While I can appreciate the benefits of most social media in moderation, I’m increasingly convinced that on balance, they’ve become a net negative to progress. For a time, they were a net positive, but today, I struggle to believe that the collective energy of human beings spent scrolling endless feeds is producing isn’t better spent elsewhere.
Everyday people are being robbed of their time in pursuit of concentrating wealth among a handful of large companies. Don’t get me wrong, I’m pro-business and largely pro advertising. What I don’t support is systematically altering human behavior to maximize consumption of ads.
It comes down to basic business incentives. Social media is kind of a misnomer. Social (and video platforms like YouTube) companies have become more antisocial than social.

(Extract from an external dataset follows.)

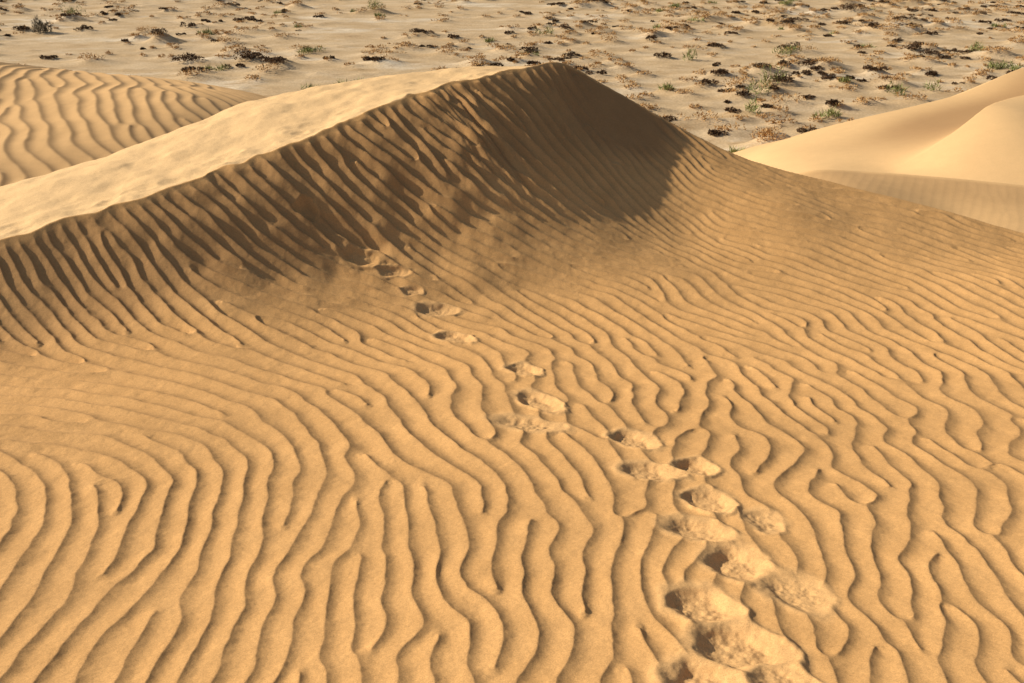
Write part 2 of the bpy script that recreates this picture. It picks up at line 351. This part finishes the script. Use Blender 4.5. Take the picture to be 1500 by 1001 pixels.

Remember, these are businesses that seek to steadily increase their profits. It’s a simple equation: More time spent in, more money out. But when you optimize for time spent, it tends to inversely impact other metrics like content quality, or user productivity, or constructive debate. You start dialing up the things that increase time spent: stimulating content like porn, gambling, shock content, click-bait, and rage-bait. People spend more time glued to their phones and less time doing other productive things. Imagine all the hours spent by billions of humans every day over decades. It can’t possibly be benign.
Consider humans like batteries with a finite charge. Today, a big machine is draining billions of those batteries through attention. Tech platforms deliberately engineer addictive feedback loops that trap users in endless scrolling cycles. Attention is a commodity to be captured.
This to me, seems like a tragic misallocation of human capital. The collective hours lost to doomscrolling could fuel creation, scientific breakthroughs, artistic endeavors, community building, or the development of deeper, more meaningful relationships.
I hope we can find a way to get the world out of this doomscrolling loop.